Now i ran into some stupid situation. I want the users to be able to use textile, but they shouldn't mess around with my valid HTML around their entry. So I have to escape the HTML somehow.
html_escape(textilize("</body>Foo"))
would break textile while
textilize(html_escape("</body>Foo"))
would work, but breaks various Textile features like links (written like "Linkname":http://www.wheretogo.com/
), since the quotes would be transformed into "
and thus not detected by textile anymore.
sanitize
doesn't do a better job.
Any suggestions on that one? I would prefer not to use Tidy for this problem. Thanks in advance.
For those who run into the same problem: If you are using the RedCloth gem you can just define your own method (in one of your helpers).
def safe_textilize( s ) if s && s.respond_to?(:to_s) doc = RedCloth.new( s.to_s ) doc.filter_html = true doc.to_html end end
Excerpt from the Documentation:
Accessors for setting security restrictions.
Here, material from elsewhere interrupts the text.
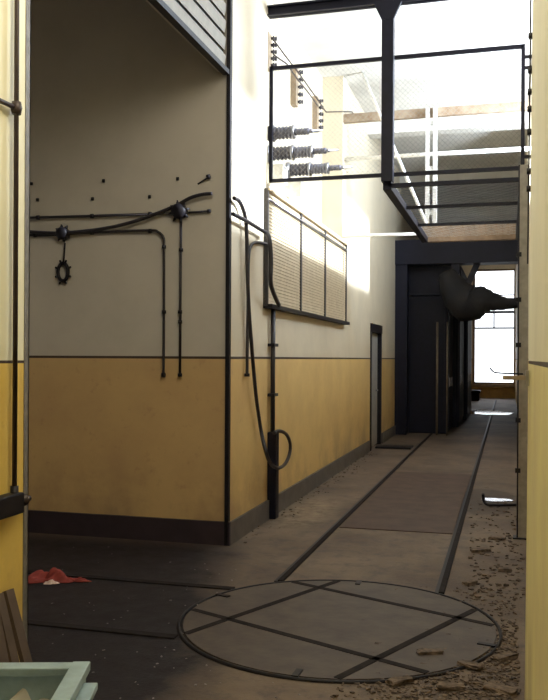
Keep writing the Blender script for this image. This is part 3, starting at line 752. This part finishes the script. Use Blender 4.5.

This is a nice thing if you‘re using RedCloth for formatting in public places (e.g. Wikis) where you don‘t want users to abuse HTML for bad things.
If
filter_html
is set, HTML which wasn‘t created by the Textile processor will be escaped. Alternatively, ifsanitize_html
is set, HTML can pass through the Textile processor but unauthorized tags and attributes will be removed.